Begin
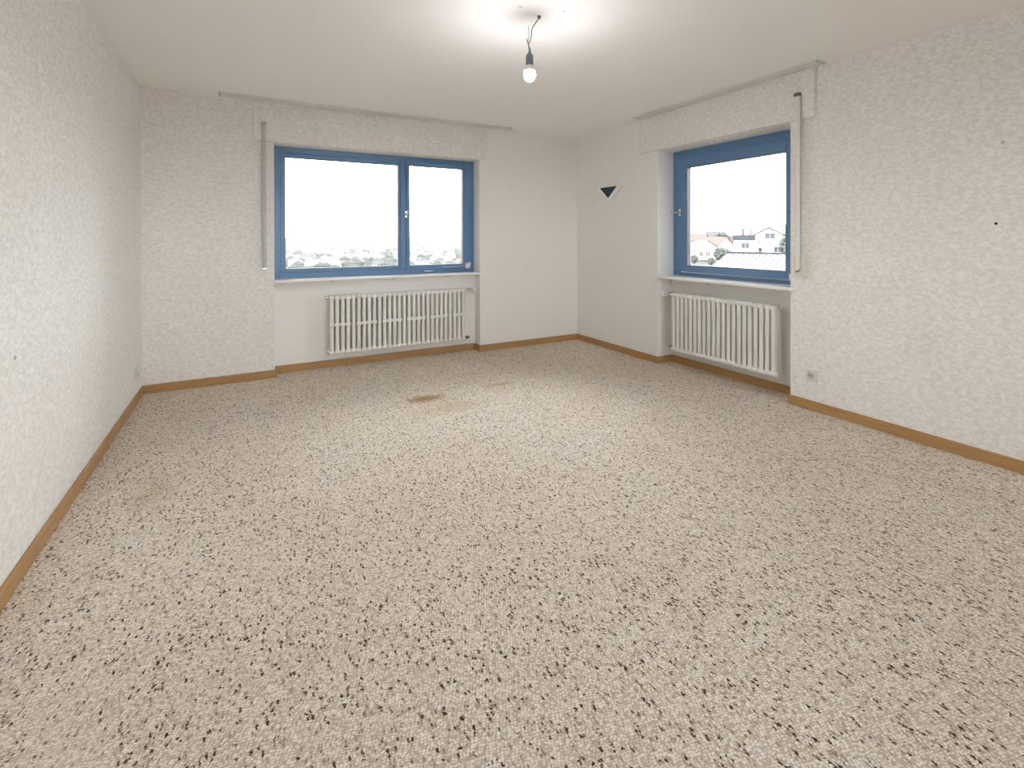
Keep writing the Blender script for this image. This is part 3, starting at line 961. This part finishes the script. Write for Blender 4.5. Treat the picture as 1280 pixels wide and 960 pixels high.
# tower blocks near the horizon
for az, D, wd, hh, lab in ((0.125, 3000, 26, 44, 'distant tower block on the horizon, leftmost in the wide window'), (0.135, 3000, 20, 50, 'distant taller tower block beside the leftmost one on the horizon'),
                      (0.235, 3200, 22, 40, 'single distant tower block near the middle of the horizon')):
    x, y = pol(az, D)
    bm = BX(-wd/2, wd/2, -8, 8, -2, hh); box(bm, -wd/4, wd/4, -4, 4, hh, hh+4)
    o = obj('tower_block', bm, HW, loc=(x, y, ground_z(x, y)))
    tag(o, lab, 'building')
# tree belts: uncountable, one object
bm = bmesh.new()
for i in range(2300):
    az = rnd.uniform(-0.28, 0.58); D = 660 + 3200*rnd.random()**1.5
    x, y = pol(az, D); z = ground_z(x, y)
    if any((x-a)**2+(y-b)**2 < 24**2 for a, b in used): continue
    r_ = rnd.uniform(3, 6.5)
    bmesh.ops.create_icosphere(bm, subdivisions=1, radius=r_, matrix=Matrix.Translation((x, y, z+r_*0.9)) @ Matrix.Diagonal((1.5, 1.0, rnd.uniform(0.9, 1.6), 1)))
o = obj('distant_tree_belt', bm, LEAF)
tag(o, 'hazy belts of trees between the houses of the distant town', 'trees', kind='stuff')
# far ridge on the horizon
bm = bmesh.new()
rg = [(-0.6+0.05*i) for i in range(52)]
top = []; bot = []; back = []
for i, a in enumerate(rg):
    x, y = pol(a, 5200); hgt = 4 + 16*abs(math.sin(i*0.37)*math.sin(i*0.11+1))
    top.append(bm.verts.new((*pol(a, 5600), hgt))); bot.append(bm.verts.new((x, y, -60))); back.append(bm.verts.new((*pol(a, 6400), -60)))
for i in range(len(rg)-1):
    bm.faces.new((bot[i], bot[i+1], top[i+1], top[i])); bm.faces.new((top[i], top[i+1], back[i+1], back[i]))
structure('hills', bm, GRD, smooth=True)

# winter haze over the plain
HZ = bpy.data.materials.new('winter_haze')
HZ.use_nodes = True
t = HZ.node_tree; t.nodes.clear()
ho = t.nodes.new('ShaderNodeOutputMaterial'); vs = t.nodes.new('ShaderNodeVolumeScatter')
vs.inputs['Color'].default_value = (0.97, 0.985, 1.0, 1)
vs.inputs['Density'].default_value = 0.00009
t.links.new(vs.outputs[0], ho.inputs['Volume'])
o = obj('haze', BX(-1500, 4200, 420, 6800, -70, 70), HZ)
tag(o, 'pale winter haze over the distant plain', 'haze', kind='stuff')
End
Given instruction:
All of the data above should be quoted exactly, except for the pictures.

Written answer:
Keep writing the Blender script for this image. This is part 3, starting at line 961. This part finishes the script. Write for Blender 4.5. Treat the picture as 1280 pixels wide and 960 pixels high.
# tower blocks near the horizon
for az, D, wd, hh, lab in ((0.125, 3000, 26, 44, 'distant tower block on the horizon, leftmost in the wide window'), (0.135, 3000, 20, 50, 'distant taller tower block beside the leftmost one on the horizon'),
                      (0.235, 3200, 22, 40, 'single distant tower block near the middle of the horizon')):
    x, y = pol(az, D)
    bm = BX(-wd/2, wd/2, -8, 8, -2, hh); box(bm, -wd/4, wd/4, -4, 4, hh, hh+4)
    o = obj('tower_block', bm, HW, loc=(x, y, ground_z(x, y)))
    tag(o, lab, 'building')
# tree belts: uncountable, one object
bm = bmesh.new()
for i in range(2300):
    az = rnd.uniform(-0.28, 0.58); D = 660 + 3200*rnd.random()**1.5
    x, y = pol(az, D); z = ground_z(x, y)
    if any((x-a)**2+(y-b)**2 < 24**2 for a, b in used): continue
    r_ = rnd.uniform(3, 6.5)
    bmesh.ops.create_icosphere(bm, subdivisions=1, radius=r_, matrix=Matrix.Translation((x, y, z+r_*0.9)) @ Matrix.Diagonal((1.5, 1.0, rnd.uniform(0.9, 1.6), 1)))
o = obj('distant_tree_belt', bm, LEAF)
tag(o, 'hazy belts of trees between the houses of the distant town', 'trees', kind='stuff')
# far ridge on the horizon
bm = bmesh.new()
rg = [(-0.6+0.05*i) for i in range(52)]
top = []; bot = []; back = []
for i, a in enumerate(rg):
    x, y = pol(a, 5200); hgt = 4 + 16*abs(math.sin(i*0.37)*math.sin(i*0.11+1))
    top.append(bm.verts.new((*pol(a, 5600), hgt))); bot.append(bm.verts.new((x, y, -60))); back.append(bm.verts.new((*pol(a, 6400), -60)))
for i in range(len(rg)-1):
    bm.faces.new((bot[i], bot[i+1], top[i+1], top[i])); bm.faces.new((top[i], top[i+1], back[i+1], back[i]))
structure('hills', bm, GRD, smooth=True)

# winter haze over the plain
HZ = bpy.data.materials.new('winter_haze')
HZ.use_nodes = True
t = HZ.node_tree; t.nodes.clear()
ho = t.nodes.new('ShaderNodeOutputMaterial'); vs = t.nodes.new('ShaderNodeVolumeScatter')
vs.inputs['Color'].default_value = (0.97, 0.985, 1.0, 1)
vs.inputs['Density'].default_value = 0.00009
t.links.new(vs.outputs[0], ho.inputs['Volume'])
o = obj('haze', BX(-1500, 4200, 420, 6800, -70, 70), HZ)
tag(o, 'pale winter haze over the distant plain', 'haze', kind='stuff')